### Material
▼▼▼
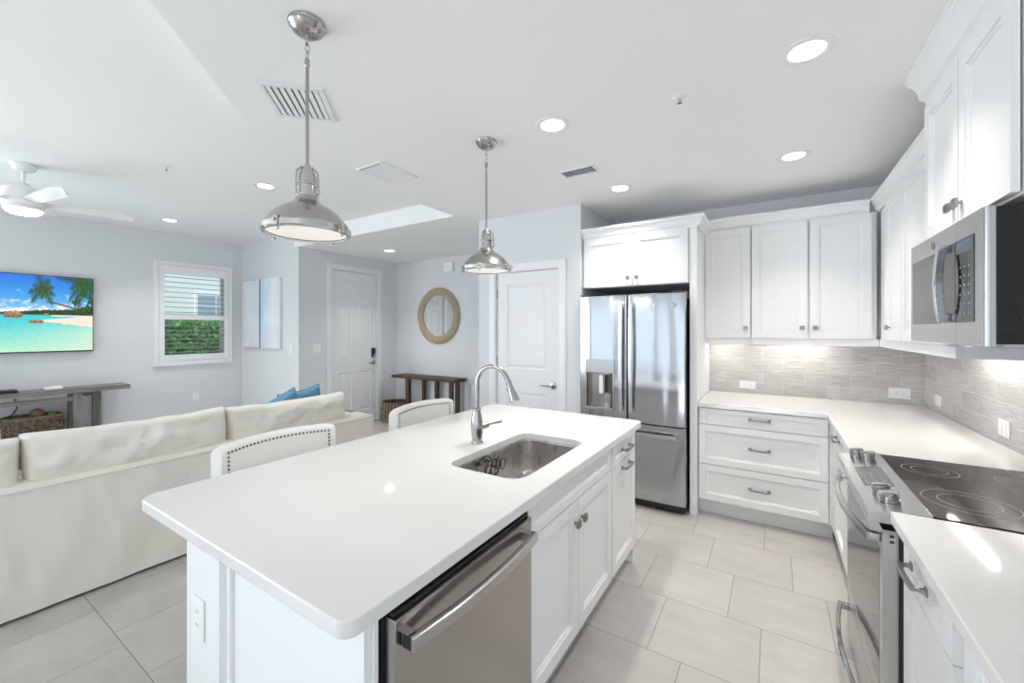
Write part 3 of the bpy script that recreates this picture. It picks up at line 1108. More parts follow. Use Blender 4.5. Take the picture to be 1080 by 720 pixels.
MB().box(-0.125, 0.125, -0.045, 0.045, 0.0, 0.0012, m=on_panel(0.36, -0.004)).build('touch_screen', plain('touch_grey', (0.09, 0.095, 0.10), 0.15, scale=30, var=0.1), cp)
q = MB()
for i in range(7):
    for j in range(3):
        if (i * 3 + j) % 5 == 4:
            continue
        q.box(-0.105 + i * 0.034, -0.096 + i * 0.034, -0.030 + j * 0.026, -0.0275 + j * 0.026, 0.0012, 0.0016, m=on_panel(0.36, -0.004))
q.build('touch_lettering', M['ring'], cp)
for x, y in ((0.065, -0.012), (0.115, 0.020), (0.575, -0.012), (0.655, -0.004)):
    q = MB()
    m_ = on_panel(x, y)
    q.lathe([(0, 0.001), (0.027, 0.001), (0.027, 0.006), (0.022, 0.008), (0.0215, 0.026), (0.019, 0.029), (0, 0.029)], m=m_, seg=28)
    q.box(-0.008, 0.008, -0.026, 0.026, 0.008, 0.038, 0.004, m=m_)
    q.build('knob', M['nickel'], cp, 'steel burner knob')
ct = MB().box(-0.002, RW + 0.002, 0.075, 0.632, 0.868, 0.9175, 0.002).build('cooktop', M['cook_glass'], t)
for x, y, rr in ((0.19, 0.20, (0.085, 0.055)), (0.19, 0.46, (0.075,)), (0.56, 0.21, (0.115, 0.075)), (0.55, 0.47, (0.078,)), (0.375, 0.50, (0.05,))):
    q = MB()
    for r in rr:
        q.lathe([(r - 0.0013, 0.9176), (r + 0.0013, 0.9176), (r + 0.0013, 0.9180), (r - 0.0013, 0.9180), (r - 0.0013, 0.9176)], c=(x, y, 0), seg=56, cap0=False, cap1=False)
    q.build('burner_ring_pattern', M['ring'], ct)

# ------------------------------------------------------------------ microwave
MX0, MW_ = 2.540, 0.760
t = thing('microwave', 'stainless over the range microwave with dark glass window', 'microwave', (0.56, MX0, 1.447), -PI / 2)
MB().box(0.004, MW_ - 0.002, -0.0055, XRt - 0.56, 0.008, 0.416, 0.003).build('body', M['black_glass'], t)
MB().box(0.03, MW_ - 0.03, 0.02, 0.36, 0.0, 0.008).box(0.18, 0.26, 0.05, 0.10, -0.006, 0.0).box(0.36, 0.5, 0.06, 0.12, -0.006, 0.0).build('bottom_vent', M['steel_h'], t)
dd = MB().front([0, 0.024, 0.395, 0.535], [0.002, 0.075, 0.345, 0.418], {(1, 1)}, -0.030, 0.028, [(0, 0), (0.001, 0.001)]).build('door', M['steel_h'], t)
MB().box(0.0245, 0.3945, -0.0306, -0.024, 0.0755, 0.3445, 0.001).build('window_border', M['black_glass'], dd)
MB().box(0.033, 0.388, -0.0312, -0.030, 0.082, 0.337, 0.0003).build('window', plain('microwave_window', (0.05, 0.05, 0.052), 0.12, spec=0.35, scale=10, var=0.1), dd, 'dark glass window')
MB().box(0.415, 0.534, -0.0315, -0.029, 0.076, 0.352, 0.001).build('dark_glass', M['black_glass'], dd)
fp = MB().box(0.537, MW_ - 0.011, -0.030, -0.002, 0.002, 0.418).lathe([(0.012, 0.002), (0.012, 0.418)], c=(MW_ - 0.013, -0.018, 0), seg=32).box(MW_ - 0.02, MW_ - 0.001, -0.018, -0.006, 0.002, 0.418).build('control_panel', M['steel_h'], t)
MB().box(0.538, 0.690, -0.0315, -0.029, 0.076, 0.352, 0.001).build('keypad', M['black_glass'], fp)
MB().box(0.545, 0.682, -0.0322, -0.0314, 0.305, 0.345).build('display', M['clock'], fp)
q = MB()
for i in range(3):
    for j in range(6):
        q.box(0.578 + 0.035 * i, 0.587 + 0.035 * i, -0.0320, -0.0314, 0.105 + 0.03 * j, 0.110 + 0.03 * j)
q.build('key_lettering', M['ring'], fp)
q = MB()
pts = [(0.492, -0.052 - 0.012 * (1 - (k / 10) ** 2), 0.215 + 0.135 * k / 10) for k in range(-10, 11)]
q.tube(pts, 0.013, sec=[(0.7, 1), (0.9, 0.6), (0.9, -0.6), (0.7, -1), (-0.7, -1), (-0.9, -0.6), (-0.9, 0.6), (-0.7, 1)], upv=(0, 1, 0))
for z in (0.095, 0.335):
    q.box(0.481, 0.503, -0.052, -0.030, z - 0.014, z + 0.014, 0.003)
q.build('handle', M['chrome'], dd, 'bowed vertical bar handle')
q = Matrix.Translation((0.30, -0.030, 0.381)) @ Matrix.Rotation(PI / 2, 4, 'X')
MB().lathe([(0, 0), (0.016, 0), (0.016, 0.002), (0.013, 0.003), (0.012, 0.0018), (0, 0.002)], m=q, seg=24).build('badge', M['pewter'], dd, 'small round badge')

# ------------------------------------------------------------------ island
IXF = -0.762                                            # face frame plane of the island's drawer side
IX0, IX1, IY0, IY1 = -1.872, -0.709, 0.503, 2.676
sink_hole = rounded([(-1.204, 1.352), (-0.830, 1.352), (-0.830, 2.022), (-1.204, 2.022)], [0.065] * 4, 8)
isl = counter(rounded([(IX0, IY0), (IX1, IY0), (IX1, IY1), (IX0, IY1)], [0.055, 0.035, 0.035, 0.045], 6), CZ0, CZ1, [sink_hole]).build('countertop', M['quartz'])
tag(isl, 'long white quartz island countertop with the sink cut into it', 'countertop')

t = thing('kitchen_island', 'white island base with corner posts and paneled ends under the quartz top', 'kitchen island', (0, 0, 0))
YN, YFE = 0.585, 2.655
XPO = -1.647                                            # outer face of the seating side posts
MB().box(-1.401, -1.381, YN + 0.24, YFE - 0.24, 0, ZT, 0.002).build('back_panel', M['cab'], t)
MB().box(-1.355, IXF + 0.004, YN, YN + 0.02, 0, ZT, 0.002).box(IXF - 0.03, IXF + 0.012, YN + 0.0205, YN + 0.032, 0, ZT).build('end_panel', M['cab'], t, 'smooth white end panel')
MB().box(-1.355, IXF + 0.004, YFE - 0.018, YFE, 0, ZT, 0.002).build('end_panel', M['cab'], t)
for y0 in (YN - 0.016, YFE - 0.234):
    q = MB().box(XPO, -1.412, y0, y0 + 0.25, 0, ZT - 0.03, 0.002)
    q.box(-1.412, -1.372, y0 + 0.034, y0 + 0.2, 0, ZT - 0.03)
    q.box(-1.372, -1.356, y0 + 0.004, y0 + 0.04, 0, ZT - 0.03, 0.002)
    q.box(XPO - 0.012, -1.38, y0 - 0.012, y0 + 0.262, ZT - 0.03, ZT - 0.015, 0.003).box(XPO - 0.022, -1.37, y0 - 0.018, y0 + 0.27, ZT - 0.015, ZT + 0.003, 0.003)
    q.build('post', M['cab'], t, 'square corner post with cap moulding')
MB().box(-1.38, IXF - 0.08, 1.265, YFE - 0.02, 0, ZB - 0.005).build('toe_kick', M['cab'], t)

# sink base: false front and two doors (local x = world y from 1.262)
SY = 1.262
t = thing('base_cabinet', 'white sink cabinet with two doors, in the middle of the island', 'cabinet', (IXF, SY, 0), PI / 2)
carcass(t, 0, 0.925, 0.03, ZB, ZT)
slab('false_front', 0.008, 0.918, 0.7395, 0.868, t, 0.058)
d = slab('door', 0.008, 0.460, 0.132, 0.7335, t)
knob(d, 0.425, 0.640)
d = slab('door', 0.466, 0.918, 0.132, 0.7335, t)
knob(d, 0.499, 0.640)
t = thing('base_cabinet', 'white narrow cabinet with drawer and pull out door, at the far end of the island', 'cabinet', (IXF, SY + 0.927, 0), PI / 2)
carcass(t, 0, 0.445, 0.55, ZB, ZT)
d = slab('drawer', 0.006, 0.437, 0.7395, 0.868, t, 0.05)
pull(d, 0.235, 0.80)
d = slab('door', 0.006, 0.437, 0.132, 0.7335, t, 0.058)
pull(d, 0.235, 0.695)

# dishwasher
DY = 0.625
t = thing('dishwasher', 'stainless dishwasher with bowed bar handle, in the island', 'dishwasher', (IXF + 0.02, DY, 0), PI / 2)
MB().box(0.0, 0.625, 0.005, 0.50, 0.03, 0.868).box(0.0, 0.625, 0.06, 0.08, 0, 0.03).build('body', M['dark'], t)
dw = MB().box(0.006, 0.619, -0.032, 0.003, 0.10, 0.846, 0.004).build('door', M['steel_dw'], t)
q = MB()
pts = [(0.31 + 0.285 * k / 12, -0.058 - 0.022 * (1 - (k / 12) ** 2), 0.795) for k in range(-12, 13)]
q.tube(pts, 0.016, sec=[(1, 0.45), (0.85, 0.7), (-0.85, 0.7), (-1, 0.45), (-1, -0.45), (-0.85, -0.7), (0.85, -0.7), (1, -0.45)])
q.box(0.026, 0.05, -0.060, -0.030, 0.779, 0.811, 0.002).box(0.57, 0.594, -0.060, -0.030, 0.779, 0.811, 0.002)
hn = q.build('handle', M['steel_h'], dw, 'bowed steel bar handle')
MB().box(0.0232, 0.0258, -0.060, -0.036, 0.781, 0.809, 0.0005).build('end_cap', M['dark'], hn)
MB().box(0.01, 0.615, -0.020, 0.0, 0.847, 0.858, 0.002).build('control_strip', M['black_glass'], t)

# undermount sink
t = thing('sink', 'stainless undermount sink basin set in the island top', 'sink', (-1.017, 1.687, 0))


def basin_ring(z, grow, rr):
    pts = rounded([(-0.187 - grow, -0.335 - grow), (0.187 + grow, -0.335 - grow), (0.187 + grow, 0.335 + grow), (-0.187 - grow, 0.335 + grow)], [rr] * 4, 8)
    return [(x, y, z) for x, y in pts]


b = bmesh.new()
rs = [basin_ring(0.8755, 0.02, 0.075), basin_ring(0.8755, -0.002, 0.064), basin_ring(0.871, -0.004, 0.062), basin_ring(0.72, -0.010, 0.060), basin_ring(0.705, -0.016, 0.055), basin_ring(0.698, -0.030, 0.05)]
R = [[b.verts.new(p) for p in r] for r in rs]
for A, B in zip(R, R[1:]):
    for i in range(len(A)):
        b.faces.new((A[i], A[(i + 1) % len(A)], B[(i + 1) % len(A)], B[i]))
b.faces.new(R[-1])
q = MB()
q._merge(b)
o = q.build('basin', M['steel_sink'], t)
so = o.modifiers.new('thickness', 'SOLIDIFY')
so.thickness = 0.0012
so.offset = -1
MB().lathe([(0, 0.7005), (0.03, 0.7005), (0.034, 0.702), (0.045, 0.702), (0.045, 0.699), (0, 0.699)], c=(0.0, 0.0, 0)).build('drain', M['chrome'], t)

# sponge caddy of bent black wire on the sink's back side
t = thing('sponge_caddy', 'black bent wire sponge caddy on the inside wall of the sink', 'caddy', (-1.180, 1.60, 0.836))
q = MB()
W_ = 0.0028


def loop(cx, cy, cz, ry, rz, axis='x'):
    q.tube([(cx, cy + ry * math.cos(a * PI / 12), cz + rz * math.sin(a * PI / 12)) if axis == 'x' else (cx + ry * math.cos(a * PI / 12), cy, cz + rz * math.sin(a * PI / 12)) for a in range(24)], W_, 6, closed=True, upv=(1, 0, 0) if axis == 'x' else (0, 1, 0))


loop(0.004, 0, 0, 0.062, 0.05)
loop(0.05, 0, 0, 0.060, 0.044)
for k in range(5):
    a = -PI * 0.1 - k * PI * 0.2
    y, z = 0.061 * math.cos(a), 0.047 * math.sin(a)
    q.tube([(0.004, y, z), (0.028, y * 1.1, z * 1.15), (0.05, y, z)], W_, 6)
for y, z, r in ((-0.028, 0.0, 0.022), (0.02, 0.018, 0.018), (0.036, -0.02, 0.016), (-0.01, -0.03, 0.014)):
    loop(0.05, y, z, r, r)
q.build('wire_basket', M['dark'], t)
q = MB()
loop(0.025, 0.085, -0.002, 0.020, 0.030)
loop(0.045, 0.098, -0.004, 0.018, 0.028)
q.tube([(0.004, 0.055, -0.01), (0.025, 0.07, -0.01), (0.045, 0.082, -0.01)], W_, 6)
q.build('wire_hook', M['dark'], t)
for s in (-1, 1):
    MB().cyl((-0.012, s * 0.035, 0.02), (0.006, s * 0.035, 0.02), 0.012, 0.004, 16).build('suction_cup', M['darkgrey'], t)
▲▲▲
### Exercise prompt
Each line from the top of the material through the line containing "q.build('burner_ring_pattern', M['ring'], ct)" should be reproduced exactly; please drop any images.

### Task output
Write part 3 of the bpy script that recreates this picture. It picks up at line 1108. More parts follow. Use Blender 4.5. Take the picture to be 1080 by 720 pixels.
MB().box(-0.125, 0.125, -0.045, 0.045, 0.0, 0.0012, m=on_panel(0.36, -0.004)).build('touch_screen', plain('touch_grey', (0.09, 0.095, 0.10), 0.15, scale=30, var=0.1), cp)
q = MB()
for i in range(7):
    for j in range(3):
        if (i * 3 + j) % 5 == 4:
            continue
        q.box(-0.105 + i * 0.034, -0.096 + i * 0.034, -0.030 + j * 0.026, -0.0275 + j * 0.026, 0.0012, 0.0016, m=on_panel(0.36, -0.004))
q.build('touch_lettering', M['ring'], cp)
for x, y in ((0.065, -0.012), (0.115, 0.020), (0.575, -0.012), (0.655, -0.004)):
    q = MB()
    m_ = on_panel(x, y)
    q.lathe([(0, 0.001), (0.027, 0.001), (0.027, 0.006), (0.022, 0.008), (0.0215, 0.026), (0.019, 0.029), (0, 0.029)], m=m_, seg=28)
    q.box(-0.008, 0.008, -0.026, 0.026, 0.008, 0.038, 0.004, m=m_)
    q.build('knob', M['nickel'], cp, 'steel burner knob')
ct = MB().box(-0.002, RW + 0.002, 0.075, 0.632, 0.868, 0.9175, 0.002).build('cooktop', M['cook_glass'], t)
for x, y, rr in ((0.19, 0.20, (0.085, 0.055)), (0.19, 0.46, (0.075,)), (0.56, 0.21, (0.115, 0.075)), (0.55, 0.47, (0.078,)), (0.375, 0.50, (0.05,))):
    q = MB()
    for r in rr:
        q.lathe([(r - 0.0013, 0.9176), (r + 0.0013, 0.9176), (r + 0.0013, 0.9180), (r - 0.0013, 0.9180), (r - 0.0013, 0.9176)], c=(x, y, 0), seg=56, cap0=False, cap1=False)
    q.build('burner_ring_pattern', M['ring'], ct)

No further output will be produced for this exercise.